TASK GOAL:
Keep only the lines from the top of the listing through the one with "R = math.radians", and reproduce them unaltered.

DATASET CONTENT:

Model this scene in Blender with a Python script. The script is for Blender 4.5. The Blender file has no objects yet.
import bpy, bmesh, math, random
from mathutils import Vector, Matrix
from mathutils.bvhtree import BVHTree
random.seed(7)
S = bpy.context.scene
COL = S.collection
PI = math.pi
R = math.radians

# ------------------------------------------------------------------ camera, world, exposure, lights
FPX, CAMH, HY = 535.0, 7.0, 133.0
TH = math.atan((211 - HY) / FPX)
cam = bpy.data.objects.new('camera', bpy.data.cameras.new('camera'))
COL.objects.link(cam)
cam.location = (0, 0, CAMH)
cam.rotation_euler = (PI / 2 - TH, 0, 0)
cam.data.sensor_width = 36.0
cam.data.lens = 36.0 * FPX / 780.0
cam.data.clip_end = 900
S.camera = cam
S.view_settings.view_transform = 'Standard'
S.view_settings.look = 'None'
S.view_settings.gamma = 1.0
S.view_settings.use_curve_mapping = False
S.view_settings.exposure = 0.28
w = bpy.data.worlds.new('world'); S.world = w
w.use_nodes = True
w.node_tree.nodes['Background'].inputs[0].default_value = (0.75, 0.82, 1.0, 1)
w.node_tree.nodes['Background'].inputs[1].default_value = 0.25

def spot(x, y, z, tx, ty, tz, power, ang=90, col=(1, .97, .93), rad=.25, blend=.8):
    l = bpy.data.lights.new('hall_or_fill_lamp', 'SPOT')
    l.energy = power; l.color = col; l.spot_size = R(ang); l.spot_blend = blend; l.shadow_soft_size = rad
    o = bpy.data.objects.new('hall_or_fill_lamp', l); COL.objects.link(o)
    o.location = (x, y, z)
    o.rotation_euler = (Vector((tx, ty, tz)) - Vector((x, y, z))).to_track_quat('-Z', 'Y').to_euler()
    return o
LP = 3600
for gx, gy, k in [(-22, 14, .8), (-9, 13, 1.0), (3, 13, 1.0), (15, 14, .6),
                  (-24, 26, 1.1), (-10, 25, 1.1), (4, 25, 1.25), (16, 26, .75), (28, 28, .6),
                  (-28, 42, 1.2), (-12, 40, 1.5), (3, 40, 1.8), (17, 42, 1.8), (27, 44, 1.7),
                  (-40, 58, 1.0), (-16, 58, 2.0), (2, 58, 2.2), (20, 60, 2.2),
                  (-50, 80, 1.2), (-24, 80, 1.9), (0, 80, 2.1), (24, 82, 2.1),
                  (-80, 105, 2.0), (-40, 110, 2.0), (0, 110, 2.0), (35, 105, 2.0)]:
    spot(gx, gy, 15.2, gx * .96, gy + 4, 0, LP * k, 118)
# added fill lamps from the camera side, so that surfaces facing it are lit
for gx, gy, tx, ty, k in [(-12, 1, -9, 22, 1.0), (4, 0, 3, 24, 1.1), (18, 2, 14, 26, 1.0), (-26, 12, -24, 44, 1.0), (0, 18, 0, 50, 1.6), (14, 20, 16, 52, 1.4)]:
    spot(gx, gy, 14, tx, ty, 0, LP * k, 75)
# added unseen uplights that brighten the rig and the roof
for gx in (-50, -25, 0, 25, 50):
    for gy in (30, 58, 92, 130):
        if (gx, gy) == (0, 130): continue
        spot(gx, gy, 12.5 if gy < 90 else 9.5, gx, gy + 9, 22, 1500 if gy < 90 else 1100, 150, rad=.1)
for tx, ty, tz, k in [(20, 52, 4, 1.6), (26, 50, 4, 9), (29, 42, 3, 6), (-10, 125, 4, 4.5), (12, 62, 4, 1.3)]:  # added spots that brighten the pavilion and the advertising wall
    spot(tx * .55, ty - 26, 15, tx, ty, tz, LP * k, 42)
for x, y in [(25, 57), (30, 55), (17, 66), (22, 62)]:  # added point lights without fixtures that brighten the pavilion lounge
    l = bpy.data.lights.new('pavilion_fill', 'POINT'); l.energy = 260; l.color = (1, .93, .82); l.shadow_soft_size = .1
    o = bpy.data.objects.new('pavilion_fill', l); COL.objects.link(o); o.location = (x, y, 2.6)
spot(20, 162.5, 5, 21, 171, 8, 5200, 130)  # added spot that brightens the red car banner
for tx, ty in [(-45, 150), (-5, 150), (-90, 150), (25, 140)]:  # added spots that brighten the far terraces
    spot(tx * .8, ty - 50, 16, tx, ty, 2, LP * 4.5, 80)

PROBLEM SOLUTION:
Model this scene in Blender with a Python script. The script is for Blender 4.5. The Blender file has no objects yet.
import bpy, bmesh, math, random
from mathutils import Vector, Matrix
from mathutils.bvhtree import BVHTree
random.seed(7)
S = bpy.context.scene
COL = S.collection
PI = math.pi
R = math.radians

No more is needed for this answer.